The Anthropocene (Climate Histories) offers alternating sessions in the related fields of climate history and Anthropocene studies. Meetings will involve a mix of invited speakers and reading group sessions, generally held on Thursdays at 1pm–2pm in Seminar Room 2. All are welcome!

Organised by Fiona Amery, Alexis Rider and Richard Staley.

Easter Term 2024

2 May

Dalal M. Alsayer (Kuwait University)
Everywhere a village: the mudbrick experiments of A.E.S. Alcock and Rockefeller's International Basic Economies Corporation (IBEC), circa 1940s–1960s

In the years after World War II, architects, engineers, and businesses began experimenting with locally sourced mud, lime, and/or cement mix bricks to provide cheap, easy to construct, mass housing for the so-called 'underdeveloped world'. In the desire to create a climatically adjustable, portable, and one-size-fit-all solution global home, experiments in both the form and the methods of construction emerged.
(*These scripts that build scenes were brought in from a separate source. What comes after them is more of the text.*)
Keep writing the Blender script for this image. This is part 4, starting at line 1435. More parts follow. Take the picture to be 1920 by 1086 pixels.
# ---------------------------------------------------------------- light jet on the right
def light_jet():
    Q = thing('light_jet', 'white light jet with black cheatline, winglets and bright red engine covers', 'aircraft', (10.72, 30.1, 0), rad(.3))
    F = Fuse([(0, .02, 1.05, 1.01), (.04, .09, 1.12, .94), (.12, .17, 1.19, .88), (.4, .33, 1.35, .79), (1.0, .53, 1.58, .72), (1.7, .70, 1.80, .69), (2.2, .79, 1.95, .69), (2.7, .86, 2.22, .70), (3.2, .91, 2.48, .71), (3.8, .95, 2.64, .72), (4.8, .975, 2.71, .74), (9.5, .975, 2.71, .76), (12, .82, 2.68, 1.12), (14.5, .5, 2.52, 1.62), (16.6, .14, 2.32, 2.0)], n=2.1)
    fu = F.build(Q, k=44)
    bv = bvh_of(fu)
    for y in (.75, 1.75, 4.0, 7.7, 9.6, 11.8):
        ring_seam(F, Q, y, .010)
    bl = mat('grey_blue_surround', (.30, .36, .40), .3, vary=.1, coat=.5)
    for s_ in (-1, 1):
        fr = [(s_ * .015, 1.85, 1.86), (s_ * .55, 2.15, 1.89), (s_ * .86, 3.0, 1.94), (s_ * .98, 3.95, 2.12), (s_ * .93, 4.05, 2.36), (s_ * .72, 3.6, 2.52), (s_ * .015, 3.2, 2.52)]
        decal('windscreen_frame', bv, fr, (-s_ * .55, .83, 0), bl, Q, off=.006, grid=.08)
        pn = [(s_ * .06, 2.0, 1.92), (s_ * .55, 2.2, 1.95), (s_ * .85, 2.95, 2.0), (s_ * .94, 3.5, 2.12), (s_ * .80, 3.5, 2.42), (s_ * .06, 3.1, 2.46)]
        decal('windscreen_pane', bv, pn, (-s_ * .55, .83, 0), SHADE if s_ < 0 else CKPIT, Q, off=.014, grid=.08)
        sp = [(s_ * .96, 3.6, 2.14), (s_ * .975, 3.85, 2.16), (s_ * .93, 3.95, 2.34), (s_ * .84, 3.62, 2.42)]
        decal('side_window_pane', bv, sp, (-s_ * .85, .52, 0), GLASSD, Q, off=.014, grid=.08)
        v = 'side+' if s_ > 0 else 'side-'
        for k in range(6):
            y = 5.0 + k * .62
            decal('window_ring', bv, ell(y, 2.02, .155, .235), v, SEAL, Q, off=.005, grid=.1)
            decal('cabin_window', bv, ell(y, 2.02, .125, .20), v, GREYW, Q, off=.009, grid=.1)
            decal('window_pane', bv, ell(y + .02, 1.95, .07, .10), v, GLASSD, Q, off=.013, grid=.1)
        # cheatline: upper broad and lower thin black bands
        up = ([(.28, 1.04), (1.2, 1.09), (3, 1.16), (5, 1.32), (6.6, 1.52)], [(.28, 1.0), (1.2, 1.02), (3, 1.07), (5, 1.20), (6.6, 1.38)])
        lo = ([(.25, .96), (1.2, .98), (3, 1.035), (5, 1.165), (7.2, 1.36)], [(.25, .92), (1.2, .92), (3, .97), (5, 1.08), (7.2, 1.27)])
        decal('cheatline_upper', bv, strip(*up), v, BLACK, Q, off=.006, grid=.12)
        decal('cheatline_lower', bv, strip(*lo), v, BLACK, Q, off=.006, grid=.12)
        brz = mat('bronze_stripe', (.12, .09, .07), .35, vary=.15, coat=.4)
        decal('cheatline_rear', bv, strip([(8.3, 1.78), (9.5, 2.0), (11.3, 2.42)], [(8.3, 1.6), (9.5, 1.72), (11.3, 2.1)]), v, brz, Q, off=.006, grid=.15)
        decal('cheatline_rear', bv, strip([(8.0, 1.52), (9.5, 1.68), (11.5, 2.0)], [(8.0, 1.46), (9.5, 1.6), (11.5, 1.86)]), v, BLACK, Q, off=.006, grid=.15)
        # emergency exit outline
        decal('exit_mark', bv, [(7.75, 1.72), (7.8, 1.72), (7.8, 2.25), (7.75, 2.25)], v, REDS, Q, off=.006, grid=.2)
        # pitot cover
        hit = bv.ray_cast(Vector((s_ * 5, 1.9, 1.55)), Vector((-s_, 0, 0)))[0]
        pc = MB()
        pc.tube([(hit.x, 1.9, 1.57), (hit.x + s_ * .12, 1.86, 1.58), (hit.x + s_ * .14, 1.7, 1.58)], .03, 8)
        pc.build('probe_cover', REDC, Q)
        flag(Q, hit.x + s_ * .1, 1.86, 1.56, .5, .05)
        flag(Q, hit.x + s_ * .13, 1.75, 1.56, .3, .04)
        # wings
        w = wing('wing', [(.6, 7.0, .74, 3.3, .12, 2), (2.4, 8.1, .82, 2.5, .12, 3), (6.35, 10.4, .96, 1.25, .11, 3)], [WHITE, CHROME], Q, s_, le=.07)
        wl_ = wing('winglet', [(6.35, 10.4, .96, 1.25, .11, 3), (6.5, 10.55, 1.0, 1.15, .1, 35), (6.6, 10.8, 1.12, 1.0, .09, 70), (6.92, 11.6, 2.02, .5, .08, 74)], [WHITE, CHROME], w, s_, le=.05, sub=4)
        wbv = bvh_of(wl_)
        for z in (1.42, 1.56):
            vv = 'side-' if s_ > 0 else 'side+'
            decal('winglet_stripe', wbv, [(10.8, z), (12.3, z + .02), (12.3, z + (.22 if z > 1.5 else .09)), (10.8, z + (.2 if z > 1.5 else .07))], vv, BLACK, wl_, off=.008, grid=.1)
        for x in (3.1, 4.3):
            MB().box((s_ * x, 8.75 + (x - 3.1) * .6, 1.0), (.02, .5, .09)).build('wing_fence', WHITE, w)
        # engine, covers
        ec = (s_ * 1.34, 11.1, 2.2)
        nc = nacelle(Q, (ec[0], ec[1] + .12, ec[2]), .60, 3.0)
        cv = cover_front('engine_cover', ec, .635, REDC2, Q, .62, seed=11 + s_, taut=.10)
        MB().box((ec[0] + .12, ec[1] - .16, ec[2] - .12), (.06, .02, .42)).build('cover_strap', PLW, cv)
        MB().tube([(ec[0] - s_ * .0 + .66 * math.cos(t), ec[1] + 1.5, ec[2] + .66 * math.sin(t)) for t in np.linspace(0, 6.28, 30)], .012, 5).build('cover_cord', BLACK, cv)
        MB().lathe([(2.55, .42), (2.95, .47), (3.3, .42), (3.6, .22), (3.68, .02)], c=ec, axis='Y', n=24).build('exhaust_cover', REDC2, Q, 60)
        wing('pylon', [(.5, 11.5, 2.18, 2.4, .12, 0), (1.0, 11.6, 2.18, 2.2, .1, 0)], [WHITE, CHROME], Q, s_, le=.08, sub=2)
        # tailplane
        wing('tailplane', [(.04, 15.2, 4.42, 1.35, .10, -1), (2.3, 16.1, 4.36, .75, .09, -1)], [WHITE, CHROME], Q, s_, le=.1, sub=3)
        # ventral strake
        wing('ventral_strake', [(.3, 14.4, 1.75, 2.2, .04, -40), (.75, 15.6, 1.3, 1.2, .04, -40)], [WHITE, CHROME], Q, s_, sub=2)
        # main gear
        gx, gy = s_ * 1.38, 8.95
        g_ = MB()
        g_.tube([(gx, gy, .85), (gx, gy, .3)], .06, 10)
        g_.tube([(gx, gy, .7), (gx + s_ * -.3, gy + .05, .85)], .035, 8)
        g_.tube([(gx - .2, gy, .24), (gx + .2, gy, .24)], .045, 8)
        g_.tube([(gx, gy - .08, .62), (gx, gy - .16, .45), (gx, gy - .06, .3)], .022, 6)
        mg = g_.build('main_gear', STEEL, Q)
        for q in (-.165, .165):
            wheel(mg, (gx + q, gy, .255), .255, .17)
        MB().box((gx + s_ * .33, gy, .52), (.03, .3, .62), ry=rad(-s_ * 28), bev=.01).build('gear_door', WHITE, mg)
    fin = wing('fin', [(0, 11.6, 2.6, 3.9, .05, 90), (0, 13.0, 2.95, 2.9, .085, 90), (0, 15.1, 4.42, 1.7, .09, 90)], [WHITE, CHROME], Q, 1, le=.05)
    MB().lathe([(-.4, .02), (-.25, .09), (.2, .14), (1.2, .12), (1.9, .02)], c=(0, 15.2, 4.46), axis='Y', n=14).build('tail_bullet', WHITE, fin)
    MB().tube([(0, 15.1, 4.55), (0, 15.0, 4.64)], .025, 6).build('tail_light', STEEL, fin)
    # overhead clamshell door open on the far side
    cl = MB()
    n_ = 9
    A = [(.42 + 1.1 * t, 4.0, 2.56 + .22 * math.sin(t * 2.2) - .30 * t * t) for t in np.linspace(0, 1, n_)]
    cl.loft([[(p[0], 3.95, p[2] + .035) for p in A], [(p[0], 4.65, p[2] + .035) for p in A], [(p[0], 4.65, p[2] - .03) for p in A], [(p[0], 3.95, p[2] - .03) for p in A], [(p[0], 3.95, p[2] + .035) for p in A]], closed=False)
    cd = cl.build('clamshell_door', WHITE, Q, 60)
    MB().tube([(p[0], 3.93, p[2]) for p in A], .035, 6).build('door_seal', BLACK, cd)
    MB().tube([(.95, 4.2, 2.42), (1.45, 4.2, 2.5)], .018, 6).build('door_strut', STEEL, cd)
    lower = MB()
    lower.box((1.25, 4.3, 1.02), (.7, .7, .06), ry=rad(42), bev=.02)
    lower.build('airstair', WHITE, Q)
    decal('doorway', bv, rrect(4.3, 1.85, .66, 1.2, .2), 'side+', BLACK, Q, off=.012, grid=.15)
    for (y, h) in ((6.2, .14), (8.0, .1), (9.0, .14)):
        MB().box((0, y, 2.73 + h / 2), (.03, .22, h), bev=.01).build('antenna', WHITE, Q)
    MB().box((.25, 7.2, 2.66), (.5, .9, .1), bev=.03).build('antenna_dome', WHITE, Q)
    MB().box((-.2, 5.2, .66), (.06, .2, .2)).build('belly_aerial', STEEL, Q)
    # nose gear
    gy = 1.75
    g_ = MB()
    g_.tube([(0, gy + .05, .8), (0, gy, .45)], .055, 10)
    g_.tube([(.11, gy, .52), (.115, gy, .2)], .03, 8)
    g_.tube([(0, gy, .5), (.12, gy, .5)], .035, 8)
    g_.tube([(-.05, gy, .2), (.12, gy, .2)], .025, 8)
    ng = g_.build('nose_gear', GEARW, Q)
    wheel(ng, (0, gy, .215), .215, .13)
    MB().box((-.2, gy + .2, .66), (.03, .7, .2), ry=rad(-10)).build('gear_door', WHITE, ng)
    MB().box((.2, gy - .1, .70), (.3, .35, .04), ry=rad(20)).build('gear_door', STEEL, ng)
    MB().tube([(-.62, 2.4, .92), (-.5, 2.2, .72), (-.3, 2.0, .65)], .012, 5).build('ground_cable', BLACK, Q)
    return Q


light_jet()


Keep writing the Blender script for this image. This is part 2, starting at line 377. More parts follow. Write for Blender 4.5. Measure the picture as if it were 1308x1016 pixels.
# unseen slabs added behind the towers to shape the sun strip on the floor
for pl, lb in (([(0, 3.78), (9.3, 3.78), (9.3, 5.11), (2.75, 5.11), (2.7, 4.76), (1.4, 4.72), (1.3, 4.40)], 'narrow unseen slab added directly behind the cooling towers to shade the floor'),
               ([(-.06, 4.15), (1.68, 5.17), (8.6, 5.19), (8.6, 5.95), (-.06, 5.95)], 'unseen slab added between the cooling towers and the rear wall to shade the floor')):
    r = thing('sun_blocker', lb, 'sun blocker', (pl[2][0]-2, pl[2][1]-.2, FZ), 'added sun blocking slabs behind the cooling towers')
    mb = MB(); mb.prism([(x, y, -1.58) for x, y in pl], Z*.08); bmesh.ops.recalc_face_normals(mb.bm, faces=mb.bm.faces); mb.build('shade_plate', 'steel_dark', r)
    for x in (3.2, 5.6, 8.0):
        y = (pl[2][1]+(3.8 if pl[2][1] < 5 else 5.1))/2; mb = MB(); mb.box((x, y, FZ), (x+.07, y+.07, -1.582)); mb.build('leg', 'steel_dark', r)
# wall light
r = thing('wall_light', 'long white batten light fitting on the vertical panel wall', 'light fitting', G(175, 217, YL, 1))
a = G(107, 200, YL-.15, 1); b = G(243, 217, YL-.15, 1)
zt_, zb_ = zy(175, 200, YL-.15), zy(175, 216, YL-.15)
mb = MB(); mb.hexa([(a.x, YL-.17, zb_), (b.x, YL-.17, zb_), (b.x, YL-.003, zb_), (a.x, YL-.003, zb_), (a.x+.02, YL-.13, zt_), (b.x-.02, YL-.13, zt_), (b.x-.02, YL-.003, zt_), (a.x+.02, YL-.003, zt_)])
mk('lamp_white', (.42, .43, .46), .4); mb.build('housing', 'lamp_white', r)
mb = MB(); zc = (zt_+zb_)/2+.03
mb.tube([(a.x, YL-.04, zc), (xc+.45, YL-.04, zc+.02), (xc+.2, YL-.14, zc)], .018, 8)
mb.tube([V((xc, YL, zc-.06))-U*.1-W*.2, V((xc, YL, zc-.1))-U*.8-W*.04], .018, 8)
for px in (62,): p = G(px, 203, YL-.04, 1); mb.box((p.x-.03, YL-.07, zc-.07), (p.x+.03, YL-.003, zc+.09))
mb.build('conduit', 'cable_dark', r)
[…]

This paper uses several critical case studies to explore how the brick as a material, the bungalow (the global colonial home) (King, 1984) as a model, and the village (Sackley, 2011) as a universal site were packaged as the colonial tools for rapid modernization. Primarily using the work of A.E.S Alcock and Rockefeller's International Basic Economic Corporation (IBEC), this paper traces how different actors found and invented the global village, populating it with bungalows constructed from mudbricks, with the aim of transcending climate, geography, and society. A.E.S. Alcock's work in Gold Coast (present-day Ghana) with sandcrete (a sand-cement mixture) and swishcrete (a cement mixture with soil known as 'swish') was repackaged as type of 'portable knowledge' (Mehos and Moon, 2011) in a series of handbooks (1953–60) for 'villagers everywhere'. Equally, the Cinva-Ram press, invented in 1956 by Chilean engineer Raul Ramirez, was taken on by IBEC as a solution to the pressing need for affordable, easily produced houses. While this paper does not examine the houses themselves, it uncovers the pervasiveness of the mudbrick bungalow as a model of development. Alcock and IBEC's approaches were folded into the UN and other agencies as tried-and-tested tools for 'development', finding a village and a villager in every landscape. Only through understanding the intertwined histories of the bungalow, the brick, and the village will we be able to acknowledge the colonial legacies of modernity that has left invented villages across the world.

16 May

Adam Lucas (University of Wollongong)
Slaying the demons with steam: power and productivity in the first Industrial Revolution

This paper presents work from a collaborative project currently in progress based at the School of Geographical and Earth Sciences at the University of Glasgow funded by the Leverhulme Trust. The primary aim of the project is to test recent scholarship proposing that British industrialists moved 'away from the water' to steam-driven factories so they could concentrate production at the most profitable sites and during the most convenient hours. Focusing on the industry's heartlands in Northern England and Scotland, we are arguing that local geomorphological and political factors played a more significant role in the energy transition than has been recognized. Our research team has built a mills census for the period 1740 to 1900 based on detailed examination of historical maps, together with mapping of the river catchments and waterpower potential of all waterways in Scotland and Northern England. Our historical work has revealed a number of novel insights into the extent to which waterpower continued to be used during the period in which steam-power became more ubiquitous and ultimately the dominant source of motive power in British industry. This has also involved questioning some of the received wisdom about the first energy transition and what exactly that entailed in terms of applications, economic sectors and geographical factors.